Allyson -- why don't you see what you want to write, and I'll see if any of the bits of my life make me feel oogie.
ita, one of the things I wanted to look at in that one particular essay was how Allyson herself - her own presence in that one piece - felt against a few of the others. In her piece about Tim, for instance, she was so beautifully present, just so there, that it knit everything together. I'm wondering if a bit of that might not be what's needed for your piece.
What are Twizzlers? Are those those braided things that taste like stale sugary Pernod?
Deb, I think that's among my favorites of your drabbles, ever.
t nods sagely at all the advice to Allyson
Drabble for my dad:
He has lived in this house 25 years now, the longest he’s lived any place in his life. As a child, he was a Navy brat, 12 schools in 12 years, three in his junior year alone. Every time, new places, new friends, a new self. Now he’s settled into a house he bought to accommodate his wife’s parents, and it’s home. He loves his house, loves his neighborhood, loves his city. Of course, he’ll never be a local, since he’s not From There, but it’s his home now. He could retire there. He could die there. But not yet.
OK, I somehow hit post too soon, so I'll put my Writerly Angst of the Day in a separate post.
I feel like I'm treading water, not WRT the writing itself, but in the sense that I've lost the ability to imagine myself published. Oh, I still have all the wild fantasies about bidding wars and becoming so fabulously successful we can afford a house atop Queen Anne Hill, private school for Annabel, and all the European travel we want. But I'm having trouble picturing a day when the phone rings, and it'll be an editor from St. Martin's or NAL or Kensington or wherever saying, "We want to buy your book."
Of course, I really can't sell a book until I finish Anna's story and/or haul Lucy's out from the box under the bed and finish rewriting it. But that's not really the issue. I've just temporarily (I hope it's temporary!) lost the faith that I'll get beyond the point I am now. I can picture myself spending decades entering contests but never finaling, going to conferences and getting requests for partials (because apparently I'm so good in pitch sessions I should change my name to Randy Johnson or something--nice to know I'm doing SOMETHING right), but never converting those to requests for the full, and sending off slushpile query letters and partials that garner nothing but rejection letters.
I know this is natural. I think I felt this way at some point on all but one of my job searches--like I'd be sending out resumes forever but never getting an offer. But I hope I break out of limbo water-treading land sooner rather than later.
Jesse, I like that. "A new self" sums up a lot about the consonance between perpetual motion and the need to reinvent.
Susan, thanks; I was seriously thinking about making it a bit longer. But I'm not detached enough to look at it cleanly right now.
And I know the water-tread thing, and yes, it really is a part of publishing. I don't know a single writer who actually took steps to get published who doesn't feel like that at some point, and usually a lot more often than once.
But you know that.
I don't know a single writer who actually took steps to get published who doesn't feel like that at some point, and usually a lot more often than once.

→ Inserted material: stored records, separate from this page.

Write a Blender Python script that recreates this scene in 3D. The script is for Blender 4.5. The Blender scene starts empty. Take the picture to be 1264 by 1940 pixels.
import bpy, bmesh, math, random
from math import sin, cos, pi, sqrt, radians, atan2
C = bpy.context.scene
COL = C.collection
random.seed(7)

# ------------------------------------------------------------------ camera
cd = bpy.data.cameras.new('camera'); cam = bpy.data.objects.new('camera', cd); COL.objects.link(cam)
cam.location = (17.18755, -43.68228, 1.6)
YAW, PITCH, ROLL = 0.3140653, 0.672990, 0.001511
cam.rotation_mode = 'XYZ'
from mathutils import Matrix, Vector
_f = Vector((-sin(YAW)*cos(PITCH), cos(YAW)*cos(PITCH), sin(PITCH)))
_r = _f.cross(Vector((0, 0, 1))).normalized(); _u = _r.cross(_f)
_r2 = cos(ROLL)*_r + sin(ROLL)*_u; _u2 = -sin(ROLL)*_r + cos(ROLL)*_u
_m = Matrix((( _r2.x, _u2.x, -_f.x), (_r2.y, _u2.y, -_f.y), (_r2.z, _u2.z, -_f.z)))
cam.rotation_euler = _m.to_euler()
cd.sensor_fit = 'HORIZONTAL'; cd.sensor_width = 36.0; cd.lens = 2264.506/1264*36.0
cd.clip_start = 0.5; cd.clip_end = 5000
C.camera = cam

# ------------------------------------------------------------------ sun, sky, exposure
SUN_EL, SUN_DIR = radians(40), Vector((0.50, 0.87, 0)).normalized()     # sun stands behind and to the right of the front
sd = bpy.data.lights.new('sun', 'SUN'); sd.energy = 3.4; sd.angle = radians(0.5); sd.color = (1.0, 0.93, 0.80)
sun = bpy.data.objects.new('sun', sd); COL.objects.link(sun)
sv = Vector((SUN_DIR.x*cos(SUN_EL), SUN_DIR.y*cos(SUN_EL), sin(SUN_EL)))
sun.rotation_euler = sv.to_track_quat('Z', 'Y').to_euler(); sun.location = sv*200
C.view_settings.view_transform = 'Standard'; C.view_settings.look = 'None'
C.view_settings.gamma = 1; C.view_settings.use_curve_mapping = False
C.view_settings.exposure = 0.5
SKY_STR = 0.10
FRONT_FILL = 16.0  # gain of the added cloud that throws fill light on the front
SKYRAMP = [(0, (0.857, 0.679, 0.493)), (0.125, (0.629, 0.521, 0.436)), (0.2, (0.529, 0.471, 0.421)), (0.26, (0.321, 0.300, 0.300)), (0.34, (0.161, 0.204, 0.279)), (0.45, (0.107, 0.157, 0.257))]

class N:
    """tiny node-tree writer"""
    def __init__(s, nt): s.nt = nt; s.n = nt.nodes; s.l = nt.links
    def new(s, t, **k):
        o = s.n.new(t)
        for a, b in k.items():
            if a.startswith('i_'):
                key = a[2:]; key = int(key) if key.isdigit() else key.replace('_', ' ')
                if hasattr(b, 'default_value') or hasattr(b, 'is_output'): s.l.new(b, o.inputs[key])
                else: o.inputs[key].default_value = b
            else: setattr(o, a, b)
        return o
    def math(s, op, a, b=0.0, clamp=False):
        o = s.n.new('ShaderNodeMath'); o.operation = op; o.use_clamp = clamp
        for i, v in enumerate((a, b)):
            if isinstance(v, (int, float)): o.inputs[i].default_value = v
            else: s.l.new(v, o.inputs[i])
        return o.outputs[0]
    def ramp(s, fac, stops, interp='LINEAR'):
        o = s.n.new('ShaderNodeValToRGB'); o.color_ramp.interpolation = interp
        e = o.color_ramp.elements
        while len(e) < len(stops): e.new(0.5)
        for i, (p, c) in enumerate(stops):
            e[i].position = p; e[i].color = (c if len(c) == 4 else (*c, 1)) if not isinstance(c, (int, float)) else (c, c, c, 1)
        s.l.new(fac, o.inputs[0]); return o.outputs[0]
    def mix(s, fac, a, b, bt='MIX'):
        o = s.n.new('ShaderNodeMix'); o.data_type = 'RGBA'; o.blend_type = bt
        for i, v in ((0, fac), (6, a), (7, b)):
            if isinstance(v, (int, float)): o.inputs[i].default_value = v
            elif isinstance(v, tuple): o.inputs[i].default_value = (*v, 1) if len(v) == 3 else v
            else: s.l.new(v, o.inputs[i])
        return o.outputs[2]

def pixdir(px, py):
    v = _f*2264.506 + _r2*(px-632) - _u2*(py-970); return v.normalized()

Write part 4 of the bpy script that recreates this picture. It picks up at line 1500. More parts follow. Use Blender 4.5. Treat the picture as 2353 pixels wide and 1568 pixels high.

Good to be reminded that I'm not alone. And deep down, I still think I have what it takes to do this--both the raw talent and the ability to learn and improve. It just feels like wheel-spinning now, and I'm having to grit my teeth to say the nice things whenever someone on one of my lists finals in a contest, gets a request for a full, or actually gets The Call. It's not that I don't want them to succeed--I just wonder what I'm doing wrong that it hasn't happened to me yet. And I know full well the answer may be nothing--luck is a big part of it, and I have to have the patience to keep rolling the dice.
Forget the 100 words, this topic just won't conform. But then, we all have different ideas of home. Here's another picture that lives only in my head.
Coronation
No one sits in that chair anymore. Or the one across from it either. For years, we sat across from each other at home. The two youngest, the two most alike, yet not. He sat where he did because he was left-handed. I sat where I did because mother was left-handed. We squabbled endlessly over dinners at that table. We defended each other fiercely against outsiders, and our oldest brother.
His chair has been empty since 1986. It was empty before that, when he moved out and then got married, started his own family. Empty forever, after. I moved out, too. And the two chairs sat empty across from each other; one a ghost, one only missing in action—gone away with the four winds, coming back with the tides.
Now, my chair is empty, too; I’ve moved over. I’ve assumed the mantle. It does not rest easily on my shoulders; I’m not left-handed.